Only the span from the line containing "Build this scene" down to the line containing "S.camera = cam" is to be printed, exactly and inclusively, with pictures omitted.

########

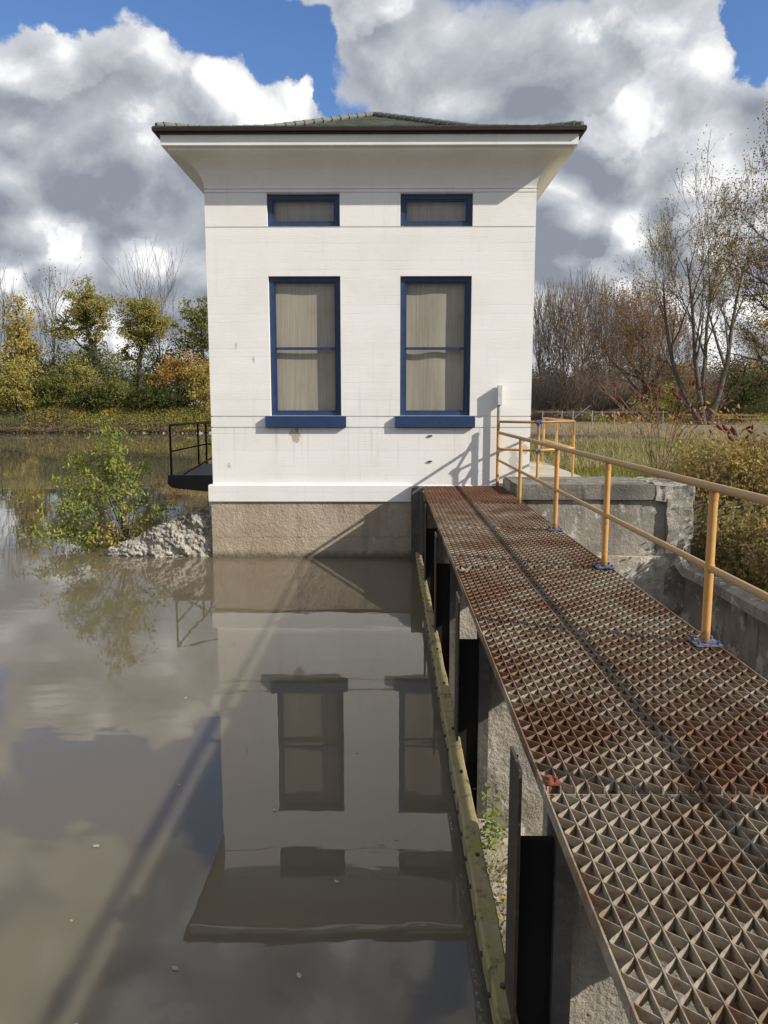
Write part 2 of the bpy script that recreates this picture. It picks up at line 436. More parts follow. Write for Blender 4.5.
#SKYLISTS
GAPS = [(-21.7, 25.4, 4.6, 0.6), (-14.2, 25.9, 3.6, 0.5), (-8.6, 24.4, 2.6, 0.5), (-5.6, 23.3, 2.4, 0.5), (-5.2, 20.5, 1.4, 0.45), (23.7, 23.0, 3.5, 0.75), (-11.1, 30.0, 3.5, 0.5), (3.3, 34.4, 6.0, 0.25), (20.1, 28.1, 3.4, 0.4), (24.8, 9.9, 1.9, 0.2)]
DARK = [(-23.6, 13.7, 7.6, 0.5), (-17.3, 14.2, 6.6, 0.4), (-25.1, 16.9, 3.7, 0.3), (-14.1, 10.6, 5.5, 0.4), (-22.6, 10.1, 4.6, 0.3), (6.2, 20.7, 7.1, 0.5), (0.7, 20.0, 4.0, 0.35), (13.0, 20.9, 3.8, 0.4), (8.9, 23.4, 3.8, 0.3), (14.7, 12.1, 6.8, 0.5), (11.2, 14.5, 6.1, 0.5), (20.4, 12.4, 4.6, 0.45), (17.2, 14.8, 3.3, 0.2), (12.0, 9.3, 4.2, 0.3), (-2.7, 39.3, 13.2, 0.5), (-21.1, 33.1, 6.3, 0.3)]
WHITE = [(-23.2, 20.7, 3.6, 0.7), (-19.8, 20.9, 3.1, 0.6), (-15.3, 22.8, 2.8, 0.55), (-11.7, 23.2, 3.1, 0.6), (-8.4, 21.0, 3.9, 0.7), (-6.3, 20.8, 2.0, 0.5), (-14.5, 19.7, 3.2, 0.4), (-2.1, 23.6, 2.9, 0.6), (0.7, 24.2, 2.5, 0.4), (15.5, 23.6, 3.0, 0.4), (18.1, 20.9, 3.7, 0.7), (20.5, 22.2, 2.4, 0.6), (21.4, 17.8, 4.4, 0.7), (14.4, 17.3, 2.5, 0.6), (24.0, 18.6, 3.0, 0.6), (-21.6, 11.1, 1.4, 0.6), (-18.1, 10.1, 3.4, 0.5), (-19.4, 11.0, 1.3, 0.4), (16.0, 10.8, 2.7, 0.6), (15.4, 9.2, 2.7, 0.4), (24.2, 14.7, 3.7, 0.4), (-24.6, 7.5, 3.3, 0.3), (-18.9, 7.1, 4.1, 0.4), (14.2, 7.3, 4.2, 0.4), (-17.8, 38.4, 4.4, 0.5)]
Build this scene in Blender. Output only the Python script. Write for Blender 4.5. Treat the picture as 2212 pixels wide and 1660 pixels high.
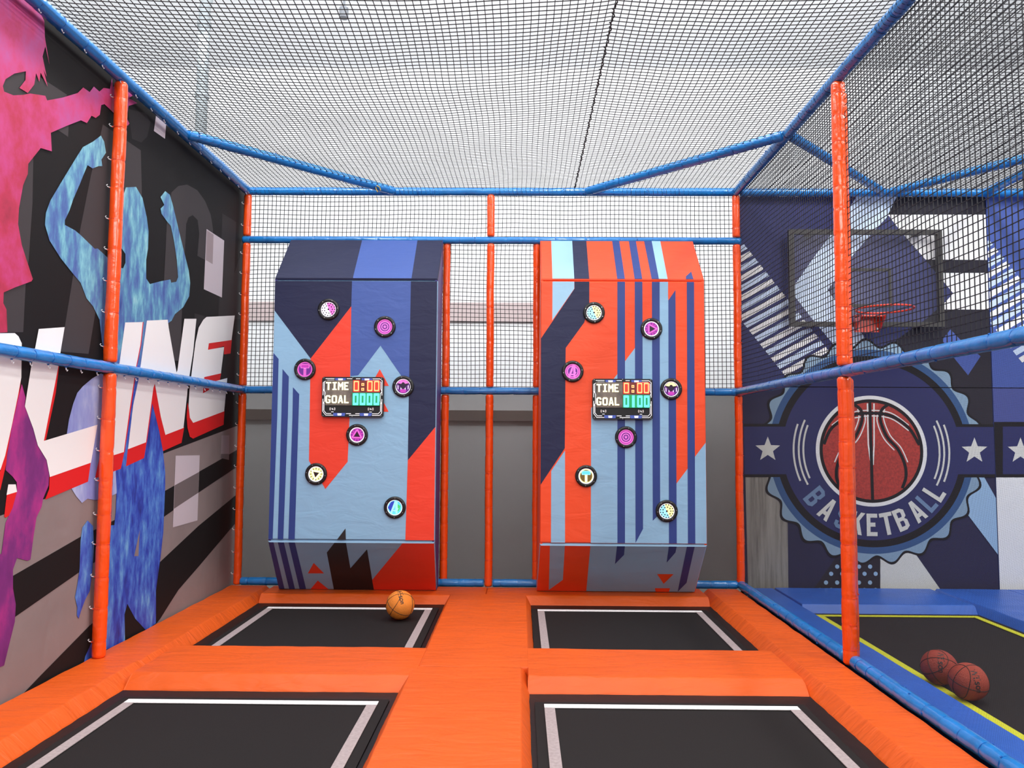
import bpy, math, random
from mathutils import Vector, Matrix, noise
from mathutils.geometry import tessellate_polygon

for o in list(bpy.data.objects):
    bpy.data.objects.remove(o)
S = bpy.context.scene
C = S.collection
PI = math.pi
rnd = random.Random(7)

# ------------------------------------------------------------------ camera
F_PX, PITCH, YAW, ROLL = 1677.114, 0.0657063, -0.0108251, 0.0056677
CAM = Vector((2.5845, 0.0, 1.3490))
fw = Vector((math.sin(YAW)*math.cos(PITCH), math.cos(YAW)*math.cos(PITCH), math.sin(PITCH)))
r0 = Vector((math.cos(YAW), -math.sin(YAW), 0))
u0 = r0.cross(fw)
rt = math.cos(ROLL)*r0 + math.sin(ROLL)*u0
up = -math.sin(ROLL)*r0 + math.cos(ROLL)*u0
cd = bpy.data.cameras.new('camera')
cam = bpy.data.objects.new('camera', cd)
C.objects.link(cam)
cam.matrix_world = Matrix(((rt.x, up.x, -fw.x, CAM.x), (rt.y, up.y, -fw.y, CAM.y), (rt.z, up.z, -fw.z, CAM.z), (0, 0, 0, 1)))
cd.sensor_fit = 'HORIZONTAL'
cd.sensor_width = 36.0
cd.lens = F_PX*36.0/2212.0
cd.clip_start = 0.05
S.camera = cam

# ------------------------------------------------------------------ world, lamps, added fill lights, exposure
w = bpy.data.worlds.new('world')
S.world = w
w.use_nodes = True
bg = w.node_tree.nodes['Background']
bg.inputs[0].default_value = (0.93, 0.96, 1.0, 1)
bg.inputs[1].default_value = 0.50
S.view_settings.view_transform = 'Standard'
S.view_settings.look = 'None'
S.view_settings.gamma = 1.0
S.view_settings.use_curve_mapping = False
S.view_settings.exposure = 0.0


def area(name, loc, target, sx, sy, power, col=(1, 1, 1)):
    l = bpy.data.lights.new(name, 'AREA')
    l.shape = 'RECTANGLE'
    l.size, l.size_y = sx, sy
    l.energy = power
    l.color = col
    o = bpy.data.objects.new(name, l)
    C.objects.link(o)
    o.location = loc
    d = Vector(target) - Vector(loc)
    o.rotation_euler = d.to_track_quat('-Z', 'Y').to_euler()
    return o


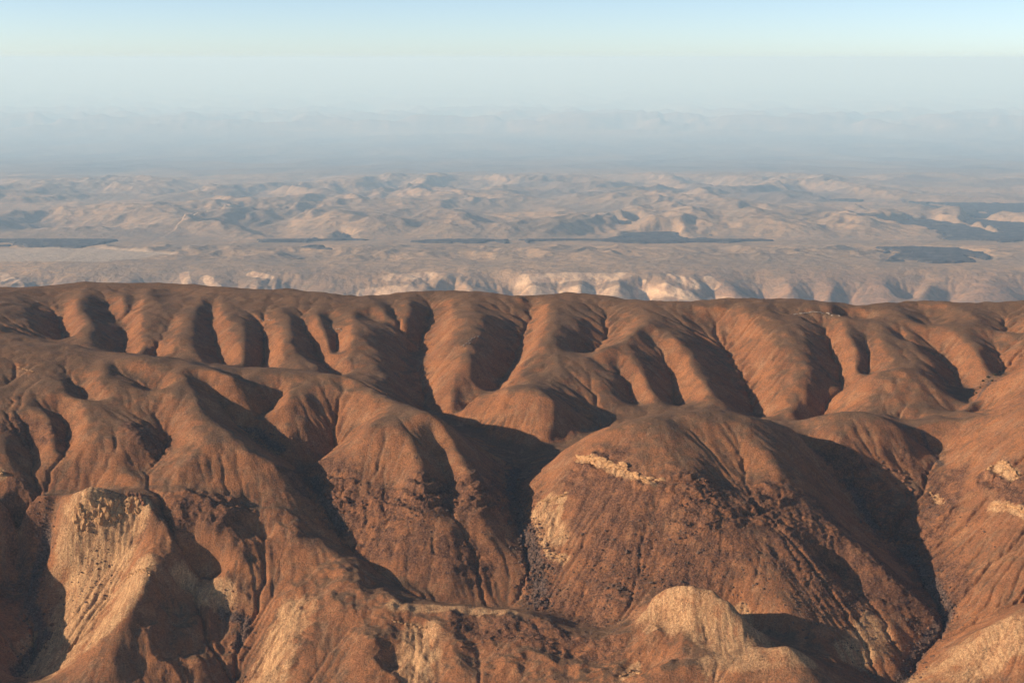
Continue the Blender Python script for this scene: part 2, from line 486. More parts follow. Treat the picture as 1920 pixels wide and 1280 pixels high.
# long wear by running water on a sheet of middling fineness: branching gullies between the traced ones
MR, MC = 430, 600
mr = np.exp(np.linspace(math.log(1060 - Y0), math.log(3060 - Y0), MR)) + Y0
mX = (mr[:, None] - Y0) * np.linspace(-SPAN, SPAN, MC)[None]; mY = np.repeat(mr[:, None], MC, 1)
zm = bicubic(cz, *index_grid(CR, CC, MR, MC))
zm0 = zm.copy()
zm = zm + 3.4 * fbm(mX, mY, 95.0, 4, .58, 301) + (1.0 + .8 * smooth(1600, 1850, mY)) * ridged(mX, mY, 38.0, 2, .5, 311)
mcell = ((mr - Y0) * (2 * SPAN / (MC - 1)))[:, None]
for it in range(12):
    A, sl = flow(zm, mX, mY, 130, 400 + it)
    inc = np.minimum((0.0085 + .0045 * smooth(1600, 1850, mY)) * np.sqrt(A * mcell * mcell * 1.6) * np.clip(sl, 0, .9), 1.1)
    zm -= inc
    zm += 0.11 * (blur(zm, 1) - zm)
zm = np.where(mY < 2650, zm, zm0)
Z = bicubic(zm, *index_grid(MR, MC, NR, NC))

def height_at(x, y):
    r = (np.log(np.maximum(y - Y0, 1)) - math.log(1060 - Y0)) / (math.log(3060 - Y0) - math.log(1060 - Y0)) * (NR - 1)
    c = (x / (y - Y0) + SPAN) / (2 * SPAN) * (NC - 1)
    r = np.clip(r, 0, NR - 1.001); c = np.clip(c, 0, NC - 1.001)
    i = r.astype(int); j = c.astype(int); a = r - i; b = c - j
    return (Z[i, j] * (1 - a) * (1 - b) + Z[i + 1, j] * a * (1 - b) + Z[i, j + 1] * (1 - a) * b + Z[i + 1, j + 1] * a * b)

def hit(u, v):
    """the place on the ground seen along a line of sight: x, y, z"""
    dx, dz = ray(u, v)
    dx = np.atleast_1d(dx); dz = np.atleast_1d(dz)
    ys = np.arange(1080.0, 3000.0, 2.0)
    yy = np.repeat(ys[None], len(dx), 0)
    below = (H + dz[:, None] * yy) <= height_at(dx[:, None] * yy, yy)
    k = np.argmax(below, 1)
    y = ys[k]
    return dx * y, y, height_at(dx * y, y)
# kinds of ground, given as places seen in the view and a reach in metres
def capsules(spec, X, Y):
    """nearness 0..1 to a set of lines: each (reach, (u, v), (u, v) ...)"""
    out = np.zeros(X.shape, np.float32)
    for reach, *pts in spec:
        hx, hy, hz = hit([p[0] for p in pts], [p[1] for p in pts])
        if len(hx) == 1:
            hx = np.append(hx, hx[0] + .1); hy = np.append(hy, hy[0] + .1)
        for k in range(len(hx) - 1):
            ax, ay, bx, by = hx[k], hy[k], hx[k + 1], hy[k + 1]
            lo_y, hi_y = min(ay, by) - reach, max(ay, by) + reach
            r0, r1 = np.searchsorted(ROWS, [lo_y, hi_y])
            if r1 <= r0: continue
            sx, sy = X[r0:r1], Y[r0:r1]
            L2 = (bx - ax) ** 2 + (by - ay) ** 2 + 1e-6
            t = np.clip(((sx - ax) * (bx - ax) + (sy - ay) * (by - ay)) / L2, 0, 1)
            d = np.hypot(sx - ax - t * (bx - ax), sy - ay - t * (by - ay))
            out[r0:r1] = np.maximum(out[r0:r1], np.clip(1 - d / reach, 0, 1))
    return out

ROCKY = [(70, (1120, 900), (1180, 990), (1150, 1080), (1120, 1120)), (70, (1290, 930), (1340, 1000), (1300, 1060)), (60, (1420, 930), (1480, 1010), (1560, 1100)),
         (55, (1520, 960), (1620, 1060), (1740, 1150)), (50, (590, 900), (660, 960), (740, 960), (820, 930), (900, 930), (950, 930)), (40, (700, 1010), (800, 1030), (900, 1060)),
         (36, (980, 960), (1015, 1060), (1030, 1130)), (45, (1570, 860), (1650, 950), (1700, 1020), (1770, 1110)), (36, (1780, 900), (1750, 1000)), (34, (40, 960), (60, 1040), (30, 1120)),
         (36, (560, 900), (610, 950)), (26, (20, 800), (110, 820)), (26, (250, 800), (300, 850)), (36, (330, 960), (420, 960)), (30, (1860, 880), (1910, 940)), (26, (860, 1165), (1000, 1190), (1150, 1225)),
         (20, (1700, 860), (1760, 900)), (30, (150, 965), (260, 960))]
PALE = [(58, (170, 1005), (190, 1060), (155, 1130), (100, 1230)), (22, (150, 975), (200, 968), (262, 955)), (30, (260, 1070), (235, 1120), (190, 1180)),
        (7, (1085, 862), (1130, 874), (1175, 890), (1225, 905)), (8, (1015, 940), (1055, 938)), (11, (1045, 955), (1040, 985), (1022, 1010)), (8, (1030, 1035), (1060, 1050)),
        (13, (1868, 872), (1900, 890)), (9, (1860, 948), (1930, 968)), (6, (1752, 928), (1766, 944)),
        (16, (1870, 1185), (1780, 1232)), (14, (1390, 1145), (1425, 1190)), (10, (1365, 1160), (1375, 1215)), (8, (1240, 1122), (1290, 1106)),
        (17, (785, 1185), (790, 1225), (780, 1270)), (22, (545, 1150), (525, 1200), (500, 1270)), (9, (1190, 1255), (1170, 1275)),
        (8, (-5, 880), (4, 895)),
        (26, (1640, 1180), (1600, 1230)), (12, (735, 1138), (800, 1140), (960, 1150)), (22, (350, 1100), (420, 1130))]
TAN = [(42, (1240, 1150), (1320, 1130), (1400, 1180)), (30, (1330, 1190), (1400, 1215)), (26, (1420, 1222), (1500, 1225), (1340, 1250)), (50, (1990, 1130), (1915, 1175), (1850, 1215), (1780, 1255), (1740, 1275)), (40, (550, 1150), (520, 1220), (500, 1270)), (34, (790, 1200), (780, 1260)), (60, (170, 1010), (150, 1130), (100, 1220)), (24, (1020, 950), (1040, 1010))]
RUBBLE = [(9, (970, 880), (958, 915), (966, 945)), (12, (966, 950), (985, 1000), (1003, 1060), (1015, 1135)), (12, (1700, 1030), (1740, 1085), (1775, 1155)), (10, (1775, 1160), (1720, 1228), (1690, 1275)),
          (9, (88, 1015), (70, 1070), (55, 1130), (85, 1190), (30, 1265)), (8, (590, 900), (612, 945), (640, 990)), (10, (1590, 900), (1640, 985)), (7, (415, 1150), (465, 1165), (446, 1215)),
          (5, (1855, 715), (1835, 745)), (6, (450, 800), (480, 808), (530, 845)), (5, (1730, 815), (1765, 870))]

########

■ Output below
Build this scene in Blender. Output only the Python script. Write for Blender 4.5. Treat the picture as 2212 pixels wide and 1660 pixels high.
import bpy, math, random
from mathutils import Vector, Matrix, noise
from mathutils.geometry import tessellate_polygon

for o in list(bpy.data.objects):
    bpy.data.objects.remove(o)
S = bpy.context.scene
C = S.collection
PI = math.pi
rnd = random.Random(7)

# ------------------------------------------------------------------ camera
F_PX, PITCH, YAW, ROLL = 1677.114, 0.0657063, -0.0108251, 0.0056677
CAM = Vector((2.5845, 0.0, 1.3490))
fw = Vector((math.sin(YAW)*math.cos(PITCH), math.cos(YAW)*math.cos(PITCH), math.sin(PITCH)))
r0 = Vector((math.cos(YAW), -math.sin(YAW), 0))
u0 = r0.cross(fw)
rt = math.cos(ROLL)*r0 + math.sin(ROLL)*u0
up = -math.sin(ROLL)*r0 + math.cos(ROLL)*u0
cd = bpy.data.cameras.new('camera')
cam = bpy.data.objects.new('camera', cd)
C.objects.link(cam)
cam.matrix_world = Matrix(((rt.x, up.x, -fw.x, CAM.x), (rt.y, up.y, -fw.y, CAM.y), (rt.z, up.z, -fw.z, CAM.z), (0, 0, 0, 1)))
cd.sensor_fit = 'HORIZONTAL'
cd.sensor_width = 36.0
cd.lens = F_PX*36.0/2212.0
cd.clip_start = 0.05
S.camera = cam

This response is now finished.